Je ne suis pas du tout un spécialiste des aspects juridiques du SOUTEX. Mais je vais vous dire ce que j'en pense quand même. Les armées – et singulièrement l'armée de terre – font beaucoup pour le SOUTEX. Nous nous faisons d'une certaine façon rembourser nos prestations. Ainsi, nous vantons le CAESAr de Nexter Systems dans le nord de l'Europe – pour que les Danois en achètent : nous l'utilisons en opération et en sommes très satisfaits. Par ailleurs, nous envoyons également des troupes de professionnels aguerris, en appui des industriels, dans les pays dans lesquels on souhaite que ce matériel soit déployé, ce afin d'essayer d'emporter le marché.

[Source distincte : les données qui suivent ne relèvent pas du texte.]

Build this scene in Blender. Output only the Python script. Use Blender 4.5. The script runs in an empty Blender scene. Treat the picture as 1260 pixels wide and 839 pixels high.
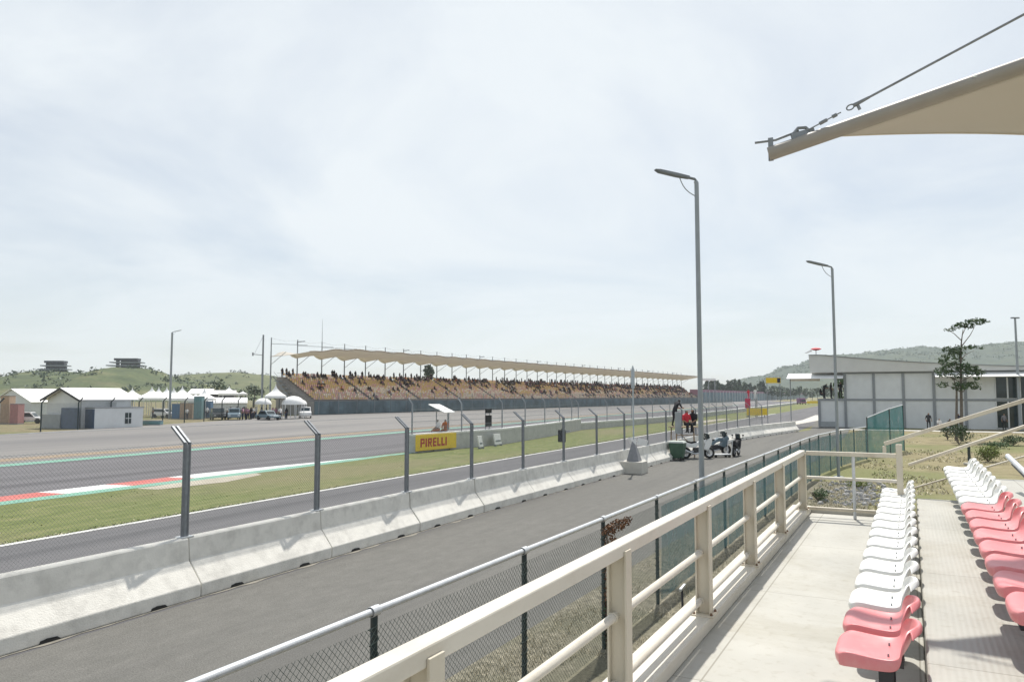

Nous sommes donc remboursés sur la base d'un calcul qu'il serait peut-être juridiquement intéressant d'analyser. Mais une autre question se pose : de quel autre type de retour bénéficie-t-on en contrepartie de ces actions ? Si demain, le Danemark ayant acheté le CAESAr, a un problème de pièces détachées au même moment que nous, qui Nexter livre-t-il en premier ? Quel est le coût de cette pièce détachée pour l'armée française ? Est-il inférieur à celui des Danois ou pas ? Est-il totalement irréaliste d'imaginer une forme de retour sur investissement de ces actions de SOUTEX ? Certaines actions ont une surface relativement faible : lorsque le Danemark achète quelques canons CAESAr, cela ne remet pas en cause les livraisons destinées à l'artillerie française ; mais si l'Inde – qui doit remplacer l'essentiel de son artillerie, notamment à sa frontière avec le Pakistan – décide de s'armer de CAESAr, cela représentera dix fois les équipements de l'armée française. La question se posera alors à ce moment… Nous devons l'anticiper.